La puesta en escena de Karlsen apela a la fascinación que suscita ese mundo (los encuadres estilizados, el gusto arquitectónico, el uso molón del soundtrack… recursos en ocasiones demasiado machacones), pero no evita poblarlo de fantasmas, no omite el contrapunto de la soledad, la locura y la pulsión de muerte que rodea a ese póker de milmillonarios descerebrados. No en vano termina con Adam en una comisaría, con William -tras protagonizar una versión alucinada de El cazador (Michael Cimino, 1978)- probablemente acertando en su segunda tentativa de su suicidio, con Henrik sabiendo que ha encargado un nuevo anuncio de Benetton y con Jeppe dando rienda suelta a sus pulsiones homicidas en un ‘club de la lucha’ noruego.
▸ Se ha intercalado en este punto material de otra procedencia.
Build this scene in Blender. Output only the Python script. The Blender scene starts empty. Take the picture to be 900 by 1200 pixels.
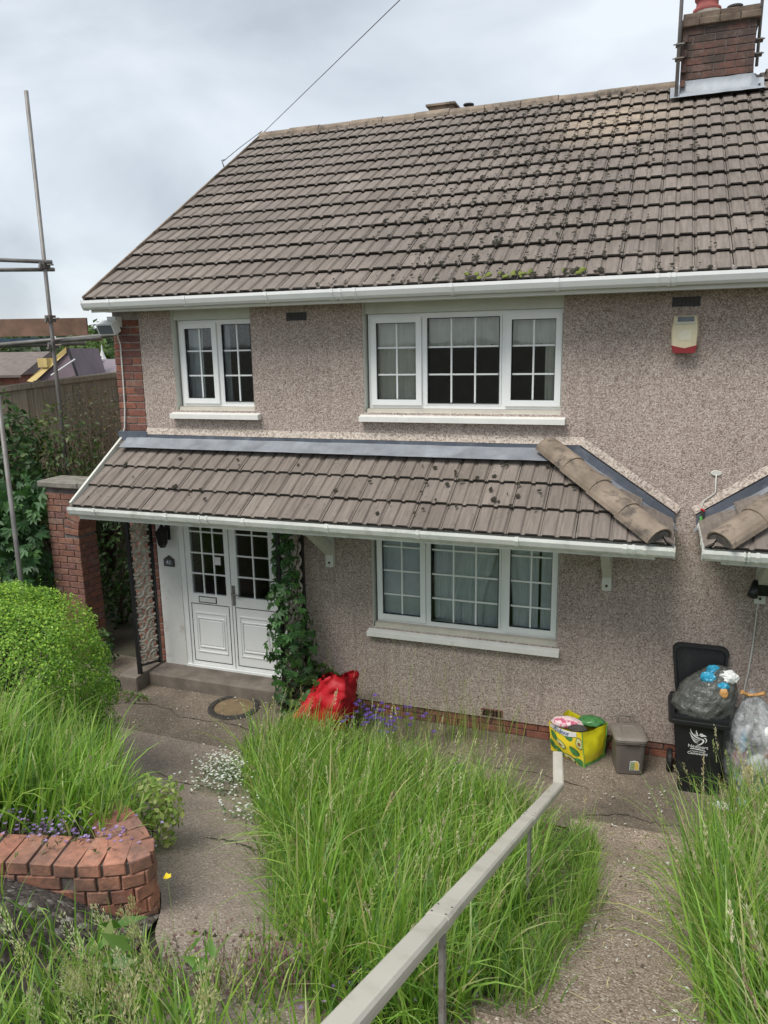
import bpy, bmesh, math, random
import numpy as np
from mathutils import Vector, Matrix, noise
random.seed(7)
RNG = np.random.default_rng(11)
S = bpy.context.scene
COL = S.collection
PI = math.pi

# ------------------------------------------------------------------ camera
yaw, pitch, roll = 0.34414, 0.21307, -0.01743
CAM = Vector((2.544, -6.7203, 3.6836))
fwd0 = Vector((-math.sin(yaw), math.cos(yaw), 0)); right0 = Vector((math.cos(yaw), math.sin(yaw), 0)); up0 = Vector((0, 0, 1))
f2 = fwd0*math.cos(pitch)-up0*math.sin(pitch); u2 = up0*math.cos(pitch)+fwd0*math.sin(pitch)
r3 = right0*math.cos(roll)+u2*math.sin(roll); u3 = u2*math.cos(roll)-right0*math.sin(roll)
cd = bpy.data.cameras.new('camera'); cam = bpy.data.objects.new('camera', cd); COL.objects.link(cam)
cam.matrix_world = Matrix(((r3.x, u3.x, -f2.x, CAM.x), (r3.y, u3.y, -f2.y, CAM.y), (r3.z, u3.z, -f2.z, CAM.z), (0, 0, 0, 1)))
cd.sensor_fit = 'VERTICAL'; cd.sensor_height = 24.0; cd.lens = 24*890.5/1200
cd.clip_start = 0.05; cd.clip_end = 3000
S.camera = cam
S.render.resolution_x = 768; S.render.resolution_y = 1024
S.view_settings.view_transform = 'Standard'; S.view_settings.look = 'None'
S.view_settings.exposure = 1.1; S.view_settings.gamma = 1.0

# ------------------------------------------------------------------ sky + sun (overcast)
SUN_EL, SUN_AZ = math.radians(58), math.radians(205)     # compass-like: direction the light comes from
w = bpy.data.worlds.new('World'); S.world = w; w.use_nodes = True
nt = w.node_tree; nt.nodes.clear()
def N(t, ty, **k):
    n = t.nodes.new(ty)
    for a, b in k.items(): setattr(n, a, b)
    return n
out = N(nt, 'ShaderNodeOutputWorld')
sky = N(nt, 'ShaderNodeTexSky'); sky.sky_type = 'NISHITA'; sky.sun_disc = False
sky.sun_elevation = SUN_EL; sky.sun_rotation = SUN_AZ
bg = N(nt, 'ShaderNodeBackground'); bg.inputs['Strength'].default_value = 0.1
nt.links.new(sky.outputs[0], bg.inputs[0])
tc = N(nt, 'ShaderNodeTexCoord')
mp = N(nt, 'ShaderNodeMapping'); mp.inputs['Scale'].default_value = (1.0, 1.0, 2.2); mp.inputs['Location'].default_value = (0.37, 0.1, 0.62)
nt.links.new(tc.outputs['Generated'], mp.inputs[0])
nz = N(nt, 'ShaderNodeTexNoise'); nz.inputs['Scale'].default_value = 2.3; nz.inputs['Detail'].default_value = 5; nz.inputs['Roughness'].default_value = 0.48; nz.inputs['Distortion'].default_value = 0.5
nt.links.new(mp.outputs[0], nz.inputs[0])
cr = N(nt, 'ShaderNodeValToRGB')
e = cr.color_ramp.elements
e[0].position = 0.36; e[0].color = (0.37, 0.405, 0.445, 1)
e[1].position = 0.62; e[1].color = (0.62, 0.655, 0.685, 1)
m_ = e.new(0.5); m_.color = (0.50, 0.54, 0.58, 1)
nt.links.new(nz.outputs[0], cr.inputs[0])
bg2 = N(nt, 'ShaderNodeBackground'); bg2.inputs['Strength'].default_value = 0.70
nt.links.new(cr.outputs[0], bg2.inputs[0])
mx = N(nt, 'ShaderNodeMixShader'); mx.inputs[0].default_value = 0.9
nt.links.new(bg.outputs[0], mx.inputs[1]); nt.links.new(bg2.outputs[0], mx.inputs[2]); nt.links.new(mx.outputs[0], out.inputs[0])
sl = bpy.data.lights.new('sun', 'SUN'); sl.energy = 1.5; sl.angle = math.radians(30); sl.color = (1, 0.965, 0.91)
so = bpy.data.objects.new('sun', sl); COL.objects.link(so)
sd = Vector((math.sin(SUN_AZ)*math.cos(SUN_EL), math.cos(SUN_AZ)*math.cos(SUN_EL), math.sin(SUN_EL)))
so.rotation_euler = sd.to_track_quat('Z', 'Y').to_euler(); so.location = (0, -5, 12)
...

Es decir, el realizador escandinavo no se olvida de mostrar el lado sociópata de esos supuestos triunfadores, de esos tipos que defienden que “la avaricia es buena”, “que los impuestos son antinaturales” o que “el dinero solo mejora la persona que eres”. Gente que, como Henrik, impugna aquella máxima de Jefferson de que decía que todos los hombres nacemos iguales, tiburones de las finanzas defensores del darwinismo social, de la ley de la selva, de que no hay mayor legado que pegarle fuego a la vida sin importar lo que quede (ya se arreglarán los que vengan detrás).
Resulta interesante, además, ver cómo Karlsen y sus coguionistas Lars Gautneb y Petter Testmann-Koch proporcionan a sus protagonistas desvíos hacía la redención que nunca cogen: Jeppe intentando reconciliar a sus padres y reconociéndose en la figura ausente, pero a la vez dominante de su progenitor; Henrik y su relación con Magdalena (reformulación cínica de Pretty Woman) o William y su corto periplo por la vida sana, el yoga y los batidos naturales. Todas las salidas les serán vedadas, pues su naturaleza de animales capitalistas les conduce al camino de la destrucción por las autopistas del exceso.